While Trudeau sat beside her with the former Kamloops Indian Residential School looming in the background, Casimir said his visit was “bittersweet.” She said she hoped he’d been there on Sept. 30 to interact with survivors and “show his commitment to rectifying the historical wrongs of residential school and to grieve with our residential school survivors.”
“Instead, in the middle of truth telling, cultural grounding and sharing that unfolded as part of the commemoration of the very first National Day for Truth and Reconciliation, in this arbour, a journalist quietly informed us that the prime minister, Justin Trudeau, was on vacation in Tofino,” Casimir said.
“The shock, anger and sorrow and disbelief was palpable in our community.”
Trudeau has apologized to Casimir previously by phone, but he told the few dozen people gathered Monday that he regrets his decision not to accept the original invitations.

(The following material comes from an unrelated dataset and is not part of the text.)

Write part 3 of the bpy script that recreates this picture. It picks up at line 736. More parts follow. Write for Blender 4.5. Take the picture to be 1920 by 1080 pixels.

“I am here today to say I wish I had been here a few weeks ago and I deeply regret it,” he told them. “But I am here today to take the hand extended by Tk’emlúps te Secwepemc and so many Indigenous Canadians across this country who have every reason in the world to feel pessimistic and bleak about the future and instead choose hope.”
More than 1,300 unmarked burial sites on the grounds of former residential schools have been uncovered since the spring using ground-penetrating radar. The first 215 were identified at the Kamloops school in May.
Casimir said she had invited Trudeau to attend the Sept. 30 day with her community, either in person or by providing remarks by video, but his office didn’t respond. Trudeau attended a national event in Ottawa the evening of Sept. 29, but he spent the next day in Tofino with his family, saying later he held a phone call with several residential school survivors.
Trudeau said he knows his decision overshadowed the events of both that day and the evening before, when a flag honouring residential school survivors was flown on Parliament Hill.
“Instead of talking about truth and reconciliation, people talked about me, and that’s on me,” he said Monday. “I take responsibility for that.”
Casimir said Trudeau’s visit was “about making some positive steps forward and rectifying a mistake.”
National Chief RoseAnne Archibald of the Assembly of First Nations later told the group that the “little ones” whose burial sites have been found deserve justice. They also need to be named and should either be ceremonially or physically returned to their homelands, she said.
“Someone must be charged for the deaths of our children,” she added.
She said the assembly wants a United Nations special rapporteur appointed to investigate impartially.
“Canada must be held accountable for its genocidal laws and policies. Canada must not be allowed to investigate itself,” Archibald said.
Earlier in the day, Trudeau visited the sacred site where the unmarked graves were located.
“It was a long-awaited moment to receive a personal hand of recognition and sympathy regarding this horrific confirmation of unmarked graves from the Canadian (prime minister),” Casimir said.
She reiterated calls for “unfettered access” to all of the documents that might help identify the children buried at residential schools, for resources to help finish searching the entire grounds of the former school, and for Ottawa to fund a new healing centre for survivors and their families in the Kamloops area.
Trudeau said he committed to her that Ottawa would work with them on a healing centre, an elder’s lodge and to find the answers needed.
NDP MP Charlie Angus said Monday that Trudeau’s vacation in Tofino was “a slap in the face to reconciliation in this country.”
He said Trudeau must recognize that the actions of many involved in running residential schools such as the one in Kamloops were “crimes against humanity.”
“We’re dealing with historic crimes about the taking of children, about the attempted destruction of the Indigenous people in Canada,” he said. “So it’s really important for the prime minister to understand that words, and nice words, won’t cut it at this time.”